What I, the navigator, was aiming for, was anything called a mountain for Bernie's sake. And, because we had friends in Charlotte, we wanted to be near Charlotte, North Carolina but not in it.

However, since the land is covered with a mix of hardwood and pine forests, we couldn't tell if we were on, near or supposed to view a mountain. As it turned out, it was more of a ridge, invisible to us on the ground, that made it all the way to 700 feet high. I pulled out a hankie in case of nosebleeds.

This park had a great deal of Civil War history. The state park backs up to the King's Mountain National Military Park, with thousands of acres of green space dedicated to the commemoration of the Battle of King's Mountain. We only found out about being on a ridge due to the topographical map in the excellent museum in the military park, well worth the trip even if you don't camp in the park.

We found an agent in Rock Hill, South Carolina, which was a neat, clean inviting town. We actually saw a great house with all of the requirements on the wish list except for water or mountains. A delightful couple showed us around and we considered buying just because we liked them so much. Deciding that really wasn't a good enough reason to buy, however, we moved on.

After two lovely nights at King's Mountain, we headed north and landed at a popular place, Mama Gertie's Hideaway Campground in Swannanoa, North Carolina, near Black Mountain and Asheville. This park is a great place to stay while touring all of the superb Asheville areas.

Now we were finally in the mountains. The temperature had changed by a good 15 degrees and Bernie was a happy camper!
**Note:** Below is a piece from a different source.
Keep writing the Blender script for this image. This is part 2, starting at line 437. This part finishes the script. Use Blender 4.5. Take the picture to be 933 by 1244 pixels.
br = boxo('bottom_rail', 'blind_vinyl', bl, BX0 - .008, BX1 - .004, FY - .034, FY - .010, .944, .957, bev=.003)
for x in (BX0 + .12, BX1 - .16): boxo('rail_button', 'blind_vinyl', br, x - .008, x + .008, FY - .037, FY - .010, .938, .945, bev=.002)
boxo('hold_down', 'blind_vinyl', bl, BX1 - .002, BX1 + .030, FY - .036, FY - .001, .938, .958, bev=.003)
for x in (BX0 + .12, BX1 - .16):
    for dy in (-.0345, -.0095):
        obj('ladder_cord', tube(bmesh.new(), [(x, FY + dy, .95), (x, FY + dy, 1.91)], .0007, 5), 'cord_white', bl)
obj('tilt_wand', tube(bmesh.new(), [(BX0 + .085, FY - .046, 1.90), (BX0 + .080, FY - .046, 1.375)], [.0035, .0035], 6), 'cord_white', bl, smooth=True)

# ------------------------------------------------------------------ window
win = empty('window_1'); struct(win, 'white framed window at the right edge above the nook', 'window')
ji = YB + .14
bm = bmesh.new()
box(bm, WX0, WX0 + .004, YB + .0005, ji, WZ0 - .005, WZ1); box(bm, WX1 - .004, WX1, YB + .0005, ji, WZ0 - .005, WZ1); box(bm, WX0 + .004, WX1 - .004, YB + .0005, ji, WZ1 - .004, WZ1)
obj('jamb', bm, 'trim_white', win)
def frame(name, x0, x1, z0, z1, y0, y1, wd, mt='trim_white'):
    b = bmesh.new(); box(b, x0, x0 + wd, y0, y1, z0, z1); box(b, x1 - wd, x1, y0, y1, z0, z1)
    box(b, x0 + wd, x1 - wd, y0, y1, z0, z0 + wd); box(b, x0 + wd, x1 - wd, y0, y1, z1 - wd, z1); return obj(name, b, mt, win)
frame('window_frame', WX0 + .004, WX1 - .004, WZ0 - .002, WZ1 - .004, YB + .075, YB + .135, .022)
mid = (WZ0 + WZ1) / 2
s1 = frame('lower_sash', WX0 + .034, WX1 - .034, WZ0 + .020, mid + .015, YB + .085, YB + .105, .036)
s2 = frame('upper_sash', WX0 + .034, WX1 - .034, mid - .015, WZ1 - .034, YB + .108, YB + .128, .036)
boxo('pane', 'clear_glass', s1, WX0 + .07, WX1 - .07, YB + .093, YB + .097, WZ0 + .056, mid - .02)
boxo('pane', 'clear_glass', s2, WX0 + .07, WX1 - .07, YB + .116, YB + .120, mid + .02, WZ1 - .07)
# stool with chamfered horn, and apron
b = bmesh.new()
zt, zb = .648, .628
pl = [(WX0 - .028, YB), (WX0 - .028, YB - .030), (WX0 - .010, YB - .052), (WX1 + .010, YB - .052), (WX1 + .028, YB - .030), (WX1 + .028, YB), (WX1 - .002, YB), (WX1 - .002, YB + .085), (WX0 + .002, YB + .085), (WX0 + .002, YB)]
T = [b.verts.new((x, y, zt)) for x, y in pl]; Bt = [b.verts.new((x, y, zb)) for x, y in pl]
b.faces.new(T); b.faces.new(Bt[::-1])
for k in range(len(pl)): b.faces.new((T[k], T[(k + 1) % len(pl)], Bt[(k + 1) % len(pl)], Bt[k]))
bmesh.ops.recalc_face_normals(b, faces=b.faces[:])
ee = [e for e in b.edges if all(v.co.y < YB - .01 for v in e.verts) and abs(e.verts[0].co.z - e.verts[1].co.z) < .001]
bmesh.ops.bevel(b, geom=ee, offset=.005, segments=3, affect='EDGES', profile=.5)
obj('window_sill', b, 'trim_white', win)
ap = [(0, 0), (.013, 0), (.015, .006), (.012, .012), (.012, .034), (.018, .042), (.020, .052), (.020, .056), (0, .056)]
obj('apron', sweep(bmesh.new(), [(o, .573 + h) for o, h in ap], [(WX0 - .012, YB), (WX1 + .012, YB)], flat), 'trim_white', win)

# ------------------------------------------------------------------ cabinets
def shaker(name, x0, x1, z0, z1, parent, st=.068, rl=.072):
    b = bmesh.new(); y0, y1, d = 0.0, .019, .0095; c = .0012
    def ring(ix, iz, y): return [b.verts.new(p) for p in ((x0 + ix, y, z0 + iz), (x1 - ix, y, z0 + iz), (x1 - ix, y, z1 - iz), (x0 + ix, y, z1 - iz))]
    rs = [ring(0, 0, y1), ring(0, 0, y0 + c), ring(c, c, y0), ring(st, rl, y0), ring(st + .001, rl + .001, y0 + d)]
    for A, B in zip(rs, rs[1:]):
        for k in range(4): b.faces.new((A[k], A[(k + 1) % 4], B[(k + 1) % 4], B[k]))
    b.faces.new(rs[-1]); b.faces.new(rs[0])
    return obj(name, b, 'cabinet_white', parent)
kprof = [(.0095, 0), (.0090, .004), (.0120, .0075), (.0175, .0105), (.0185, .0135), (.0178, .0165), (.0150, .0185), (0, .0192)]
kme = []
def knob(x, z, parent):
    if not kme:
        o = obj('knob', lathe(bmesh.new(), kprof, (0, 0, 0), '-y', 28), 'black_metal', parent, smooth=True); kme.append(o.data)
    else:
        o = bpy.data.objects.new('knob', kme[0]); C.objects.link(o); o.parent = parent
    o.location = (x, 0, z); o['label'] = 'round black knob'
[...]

The campground itself is on a steep mountainside. We, however, had slot No. 1 so didn't have far to drive. Later I walked - huffed - all the way to the top of the mountain and not only was it a rigorous hike straight up, but it was a breathtaking view from the top. Sorry, didn't think to take my phone or camera.

We liked it so well we wanted to stay an extra night but no go; they are really popular and with good reason. We saw a couple of nice homes in the area, none of which were quite right for us, but another highlight of this stay was the Bistro in Black Mountain where we ate a lunch and a dinner and loved it. The busy traffic in this area is what one might expect from the outskirts of Ashville, especially in the summertime tourist season.
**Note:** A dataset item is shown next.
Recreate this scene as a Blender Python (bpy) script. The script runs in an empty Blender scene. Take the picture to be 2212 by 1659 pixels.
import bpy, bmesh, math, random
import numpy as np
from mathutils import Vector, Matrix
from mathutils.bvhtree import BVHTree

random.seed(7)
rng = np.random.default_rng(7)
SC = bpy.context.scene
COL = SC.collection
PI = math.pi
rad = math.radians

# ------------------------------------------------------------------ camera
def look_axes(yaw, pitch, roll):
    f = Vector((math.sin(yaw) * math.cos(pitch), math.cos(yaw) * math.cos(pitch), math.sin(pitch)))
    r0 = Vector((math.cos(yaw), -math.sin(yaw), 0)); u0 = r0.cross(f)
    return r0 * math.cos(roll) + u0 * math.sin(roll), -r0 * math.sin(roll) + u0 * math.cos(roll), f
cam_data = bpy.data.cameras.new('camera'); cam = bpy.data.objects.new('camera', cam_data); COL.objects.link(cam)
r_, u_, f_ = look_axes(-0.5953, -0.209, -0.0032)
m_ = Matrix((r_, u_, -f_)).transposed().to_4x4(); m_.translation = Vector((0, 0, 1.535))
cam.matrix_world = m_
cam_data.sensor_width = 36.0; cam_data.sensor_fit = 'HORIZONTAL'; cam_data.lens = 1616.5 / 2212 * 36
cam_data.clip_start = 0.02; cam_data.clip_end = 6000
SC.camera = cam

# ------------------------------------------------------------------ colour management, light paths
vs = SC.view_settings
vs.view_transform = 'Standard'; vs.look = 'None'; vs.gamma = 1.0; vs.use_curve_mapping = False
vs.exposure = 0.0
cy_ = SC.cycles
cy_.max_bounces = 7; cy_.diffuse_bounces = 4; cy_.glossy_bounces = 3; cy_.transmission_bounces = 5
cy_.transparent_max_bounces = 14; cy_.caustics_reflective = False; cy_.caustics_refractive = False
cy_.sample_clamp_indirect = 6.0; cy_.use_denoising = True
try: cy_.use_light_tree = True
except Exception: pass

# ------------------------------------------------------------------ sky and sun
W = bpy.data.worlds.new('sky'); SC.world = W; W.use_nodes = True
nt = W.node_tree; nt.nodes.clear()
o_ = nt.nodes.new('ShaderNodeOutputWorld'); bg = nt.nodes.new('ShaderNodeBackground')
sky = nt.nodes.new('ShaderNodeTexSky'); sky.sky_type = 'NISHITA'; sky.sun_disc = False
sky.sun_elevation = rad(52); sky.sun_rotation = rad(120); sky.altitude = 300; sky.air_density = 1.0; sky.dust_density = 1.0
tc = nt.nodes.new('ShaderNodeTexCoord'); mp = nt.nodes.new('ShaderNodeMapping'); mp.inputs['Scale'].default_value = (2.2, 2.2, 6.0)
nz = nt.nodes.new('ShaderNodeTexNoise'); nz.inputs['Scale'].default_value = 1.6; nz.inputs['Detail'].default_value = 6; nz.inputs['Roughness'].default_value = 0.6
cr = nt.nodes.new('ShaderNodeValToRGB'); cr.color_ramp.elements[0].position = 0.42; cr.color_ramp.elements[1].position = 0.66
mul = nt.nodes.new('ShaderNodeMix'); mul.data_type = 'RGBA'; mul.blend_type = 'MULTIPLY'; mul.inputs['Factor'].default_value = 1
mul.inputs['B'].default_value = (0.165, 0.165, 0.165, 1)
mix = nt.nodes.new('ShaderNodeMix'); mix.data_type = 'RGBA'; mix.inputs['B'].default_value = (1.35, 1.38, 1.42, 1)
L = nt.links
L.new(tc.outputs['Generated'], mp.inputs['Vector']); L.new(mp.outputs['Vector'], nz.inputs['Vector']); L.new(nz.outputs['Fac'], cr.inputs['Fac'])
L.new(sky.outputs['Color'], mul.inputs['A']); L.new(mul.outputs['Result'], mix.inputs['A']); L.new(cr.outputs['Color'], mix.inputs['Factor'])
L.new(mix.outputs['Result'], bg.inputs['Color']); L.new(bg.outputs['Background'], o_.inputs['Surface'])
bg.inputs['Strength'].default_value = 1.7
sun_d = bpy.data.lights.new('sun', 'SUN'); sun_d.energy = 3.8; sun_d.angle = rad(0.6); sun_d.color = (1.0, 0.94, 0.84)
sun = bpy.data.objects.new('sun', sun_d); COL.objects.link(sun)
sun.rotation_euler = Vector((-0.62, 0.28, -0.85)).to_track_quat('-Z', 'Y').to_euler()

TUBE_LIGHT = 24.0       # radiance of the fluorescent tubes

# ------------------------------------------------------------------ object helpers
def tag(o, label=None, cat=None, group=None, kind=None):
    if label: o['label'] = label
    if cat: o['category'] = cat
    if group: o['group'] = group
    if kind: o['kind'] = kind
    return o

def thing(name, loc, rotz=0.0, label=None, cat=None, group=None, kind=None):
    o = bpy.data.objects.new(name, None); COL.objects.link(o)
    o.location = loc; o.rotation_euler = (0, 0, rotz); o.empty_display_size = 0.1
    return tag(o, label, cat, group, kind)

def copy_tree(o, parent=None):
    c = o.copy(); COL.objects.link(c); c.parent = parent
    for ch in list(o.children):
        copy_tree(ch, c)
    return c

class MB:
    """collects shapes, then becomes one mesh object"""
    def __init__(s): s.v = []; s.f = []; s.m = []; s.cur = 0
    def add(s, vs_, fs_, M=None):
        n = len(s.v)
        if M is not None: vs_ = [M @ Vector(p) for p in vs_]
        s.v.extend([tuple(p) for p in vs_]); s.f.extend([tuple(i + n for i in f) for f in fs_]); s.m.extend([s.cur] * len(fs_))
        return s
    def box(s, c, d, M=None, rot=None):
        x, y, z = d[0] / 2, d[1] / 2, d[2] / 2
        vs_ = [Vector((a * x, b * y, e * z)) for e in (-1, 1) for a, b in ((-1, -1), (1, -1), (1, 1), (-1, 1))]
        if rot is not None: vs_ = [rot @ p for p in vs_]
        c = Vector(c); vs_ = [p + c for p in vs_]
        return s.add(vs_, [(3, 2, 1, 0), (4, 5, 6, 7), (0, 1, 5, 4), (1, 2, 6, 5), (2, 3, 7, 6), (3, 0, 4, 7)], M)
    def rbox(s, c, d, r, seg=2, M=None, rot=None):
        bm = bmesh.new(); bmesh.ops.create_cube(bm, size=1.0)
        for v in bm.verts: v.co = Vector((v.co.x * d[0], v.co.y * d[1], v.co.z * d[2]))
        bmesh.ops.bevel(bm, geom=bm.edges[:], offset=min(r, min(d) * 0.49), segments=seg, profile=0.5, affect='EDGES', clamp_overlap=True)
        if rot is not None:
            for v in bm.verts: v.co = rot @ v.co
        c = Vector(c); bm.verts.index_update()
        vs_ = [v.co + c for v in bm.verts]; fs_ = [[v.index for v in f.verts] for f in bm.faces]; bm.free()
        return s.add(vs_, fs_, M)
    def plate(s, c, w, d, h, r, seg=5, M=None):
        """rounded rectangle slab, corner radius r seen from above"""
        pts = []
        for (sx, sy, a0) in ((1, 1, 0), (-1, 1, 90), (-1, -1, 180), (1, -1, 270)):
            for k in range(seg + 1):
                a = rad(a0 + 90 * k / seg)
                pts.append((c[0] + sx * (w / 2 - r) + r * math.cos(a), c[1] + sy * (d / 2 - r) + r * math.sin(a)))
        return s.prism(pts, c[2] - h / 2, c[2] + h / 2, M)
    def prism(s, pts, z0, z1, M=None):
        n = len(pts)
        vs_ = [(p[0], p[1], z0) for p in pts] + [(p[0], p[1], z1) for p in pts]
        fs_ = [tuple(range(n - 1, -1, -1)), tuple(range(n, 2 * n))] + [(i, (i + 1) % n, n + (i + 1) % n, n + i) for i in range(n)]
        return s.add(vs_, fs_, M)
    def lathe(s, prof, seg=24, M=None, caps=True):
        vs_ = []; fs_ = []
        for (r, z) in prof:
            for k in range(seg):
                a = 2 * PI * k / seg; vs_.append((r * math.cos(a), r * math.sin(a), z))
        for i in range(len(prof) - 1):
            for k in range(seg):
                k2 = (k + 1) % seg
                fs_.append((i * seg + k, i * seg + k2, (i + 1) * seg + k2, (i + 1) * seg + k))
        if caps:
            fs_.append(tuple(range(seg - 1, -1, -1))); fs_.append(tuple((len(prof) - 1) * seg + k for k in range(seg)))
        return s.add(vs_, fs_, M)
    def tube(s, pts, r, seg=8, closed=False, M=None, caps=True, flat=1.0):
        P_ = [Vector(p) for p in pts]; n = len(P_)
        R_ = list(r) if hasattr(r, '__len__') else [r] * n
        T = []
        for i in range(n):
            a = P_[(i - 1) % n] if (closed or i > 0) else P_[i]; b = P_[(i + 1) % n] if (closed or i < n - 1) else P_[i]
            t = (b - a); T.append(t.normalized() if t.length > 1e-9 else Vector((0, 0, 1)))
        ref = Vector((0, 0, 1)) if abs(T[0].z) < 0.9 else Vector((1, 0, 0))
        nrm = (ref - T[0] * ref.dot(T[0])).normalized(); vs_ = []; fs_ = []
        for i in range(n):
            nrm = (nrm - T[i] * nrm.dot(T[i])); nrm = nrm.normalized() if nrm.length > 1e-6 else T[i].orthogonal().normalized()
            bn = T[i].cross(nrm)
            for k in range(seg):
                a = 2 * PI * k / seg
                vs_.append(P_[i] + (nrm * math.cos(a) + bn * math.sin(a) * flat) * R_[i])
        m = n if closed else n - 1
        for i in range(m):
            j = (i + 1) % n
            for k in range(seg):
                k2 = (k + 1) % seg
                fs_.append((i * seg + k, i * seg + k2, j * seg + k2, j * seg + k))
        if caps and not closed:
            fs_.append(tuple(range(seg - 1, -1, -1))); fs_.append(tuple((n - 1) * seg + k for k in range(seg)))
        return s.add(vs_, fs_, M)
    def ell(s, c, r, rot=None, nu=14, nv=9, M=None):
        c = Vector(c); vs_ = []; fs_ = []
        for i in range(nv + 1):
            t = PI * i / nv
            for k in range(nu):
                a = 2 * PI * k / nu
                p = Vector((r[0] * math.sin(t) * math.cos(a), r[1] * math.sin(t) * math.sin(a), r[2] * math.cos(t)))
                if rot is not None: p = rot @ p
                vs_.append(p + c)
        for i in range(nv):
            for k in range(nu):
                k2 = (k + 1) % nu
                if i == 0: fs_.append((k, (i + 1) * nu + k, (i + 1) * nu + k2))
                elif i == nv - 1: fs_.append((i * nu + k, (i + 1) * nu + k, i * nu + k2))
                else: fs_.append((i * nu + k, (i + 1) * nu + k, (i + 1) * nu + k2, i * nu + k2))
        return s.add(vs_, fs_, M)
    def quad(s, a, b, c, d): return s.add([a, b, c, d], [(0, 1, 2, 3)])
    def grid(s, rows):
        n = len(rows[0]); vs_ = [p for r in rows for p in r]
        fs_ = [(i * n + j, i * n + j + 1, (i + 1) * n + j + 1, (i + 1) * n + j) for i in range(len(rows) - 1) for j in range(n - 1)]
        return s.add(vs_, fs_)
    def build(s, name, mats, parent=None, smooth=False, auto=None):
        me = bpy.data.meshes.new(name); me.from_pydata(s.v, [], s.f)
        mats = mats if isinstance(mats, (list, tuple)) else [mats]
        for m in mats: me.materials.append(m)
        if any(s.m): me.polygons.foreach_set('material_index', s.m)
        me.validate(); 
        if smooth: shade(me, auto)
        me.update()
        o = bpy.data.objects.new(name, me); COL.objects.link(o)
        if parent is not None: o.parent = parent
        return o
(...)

One of the reasons for coming to this particular area was to tour an intentional, sustainable community named Earthaven Ecovillage outside of Black Mountain. Luckily, we'd driven to it the day before so that we'd know how to get there. After winding up steep and narrow roads for many miles, we knew we didn't want to lug the Red Chile Pepper up that mountain. So, we called the Black Mountain Ingles grocery store and were given permission to park the Pepper in their parking lot while we scooted up the mountain for our tour. Thank goodness!

Though we thoroughly enjoyed the tour and the lunch, we decided we didn't wish to live that much of rustic a life. We hitched up the Red Chile Pepper and took off south toward Lake Toxaway, North Carolina. Driving in the mountains pulling a trailer is much different from driving in flatland. The knuckles tend to get a bit pale.

We were told on the phone by the camp host at River Bend RV Park to be sure not to miss the turnoff because trying to find a place to turn around and come back wasn't easy. She wasn't kidding.

Yup, missed it, and drove right off the vehicle's GPS. The roads kept getting narrower and windier with switchbacks, and since the GPS thought we were lost and it was driving through green space, it was showing no roads.

I, the navigator, frantically pulled the phone GPS into the mix. Before long, it too, showed nothing but green space ahead.

Oh, did I mention that it was also pouring rain now? We finally came to where a side road intersected with our road. Since every ending seemed to be going deeper into woods with no way out, I screeched something about stopping. We backed down the road a bit, took a running start, then ploughed through green grass that I prayed didn't hide any ditches and barely, just barely, managed to turn the rig around.

On the way back, we didn't miss the turn. Never had we been so happy to get to a campground. We enjoyed the tiny house village that was being birthed at this campground as well as the amiable people. They were mostly Floridians spending their summers in a cool mountain retreat.

By now it was again time for me to get back to work. So, the next morning we took off for home and arrived that evening to greet a happy cat in Summerfield, Florida.

Charlene Johnson is a former columnist for The Taos News.